Suffice it to say, disk space for full packet capture *is* worth planning for, and for that you should allocate a separate VD just for this, and then hook it up to /nsm using the procedure here ( Method #1 worked for me, while Method #2 didn't seem to apply, at least not as far as I have been able to tell... ):
https://code.google.com/p/security-onion/wiki/NewDisk
As for your grub issue, although we have the same hardware, or close to it, I have no experience with installing SO on the physical hardware.
If you haven't yet become enamored with ESXi, perhaps you might take a look at VMware vSphere Essentials. The 60-day trial has all features enabled, and then after that you go into free mode, which has limited features.
This stuff is invaluable.
If anyone has installed SO to similar hardware and array setup, can you please let me know what's the best way? I'm still a little confused by what needs to be done in the array controller and then in the installer. Like I said, still pretty new Linux and have never installed it on a system like this?
Thanks everyone
Damon
I was in your shoes not long ago. I dont have the beefy system you have to run SO, but I'm pretty sure your errors are being generated because of errors in partitioning.
Doug mentioned UEFI, which is certainly a possibility, but the UEFI issues I saw caused the system to not boot after installation completed "successfully". Your errors seem to be while in SO.

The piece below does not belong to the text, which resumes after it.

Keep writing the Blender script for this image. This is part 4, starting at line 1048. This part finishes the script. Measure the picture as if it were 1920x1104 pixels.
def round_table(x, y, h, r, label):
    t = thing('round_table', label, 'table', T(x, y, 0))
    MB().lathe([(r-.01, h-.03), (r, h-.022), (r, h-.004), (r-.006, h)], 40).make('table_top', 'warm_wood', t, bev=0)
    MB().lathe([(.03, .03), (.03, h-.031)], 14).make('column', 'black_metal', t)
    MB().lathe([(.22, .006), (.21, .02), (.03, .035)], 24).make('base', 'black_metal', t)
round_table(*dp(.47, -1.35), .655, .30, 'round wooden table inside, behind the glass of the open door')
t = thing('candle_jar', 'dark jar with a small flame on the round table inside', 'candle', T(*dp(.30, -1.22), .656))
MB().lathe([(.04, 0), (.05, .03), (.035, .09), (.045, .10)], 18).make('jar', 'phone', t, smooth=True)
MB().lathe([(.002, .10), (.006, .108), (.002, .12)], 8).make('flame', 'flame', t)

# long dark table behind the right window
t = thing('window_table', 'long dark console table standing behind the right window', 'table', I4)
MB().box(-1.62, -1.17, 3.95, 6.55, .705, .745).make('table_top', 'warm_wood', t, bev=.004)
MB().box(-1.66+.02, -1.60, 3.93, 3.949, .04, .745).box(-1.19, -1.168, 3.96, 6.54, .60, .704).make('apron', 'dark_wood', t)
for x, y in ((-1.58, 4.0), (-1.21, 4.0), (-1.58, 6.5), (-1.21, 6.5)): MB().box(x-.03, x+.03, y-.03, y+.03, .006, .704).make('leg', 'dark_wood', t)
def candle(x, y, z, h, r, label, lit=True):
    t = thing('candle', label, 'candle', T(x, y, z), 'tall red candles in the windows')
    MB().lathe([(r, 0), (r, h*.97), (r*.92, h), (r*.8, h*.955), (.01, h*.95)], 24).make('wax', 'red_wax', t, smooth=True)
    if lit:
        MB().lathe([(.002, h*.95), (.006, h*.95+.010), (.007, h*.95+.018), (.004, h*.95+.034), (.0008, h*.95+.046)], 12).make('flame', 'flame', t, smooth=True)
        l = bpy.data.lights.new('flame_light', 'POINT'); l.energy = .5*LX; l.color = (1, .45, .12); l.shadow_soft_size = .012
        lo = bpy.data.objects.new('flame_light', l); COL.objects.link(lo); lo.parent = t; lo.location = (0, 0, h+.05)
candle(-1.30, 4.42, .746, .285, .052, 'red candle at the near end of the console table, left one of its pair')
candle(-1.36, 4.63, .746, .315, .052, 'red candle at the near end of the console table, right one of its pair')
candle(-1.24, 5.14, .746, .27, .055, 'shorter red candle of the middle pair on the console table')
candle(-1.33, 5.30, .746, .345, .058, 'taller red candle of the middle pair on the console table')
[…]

Here's how I have my partitions set up on 4TB:
1 MB reserved for bios
100 /boot
16GB Swap (equal to the amount of system memory)
Remainder for /
I've tried 250, 300 and 500 MB for the /boot partition
I've also tried installing the bootloader on every option in the pulldown when I get the error =/
UEFI is disabled, but I'll check your link out.
Thanks
Damon
Did you create those partitions with the installer or in your array manager?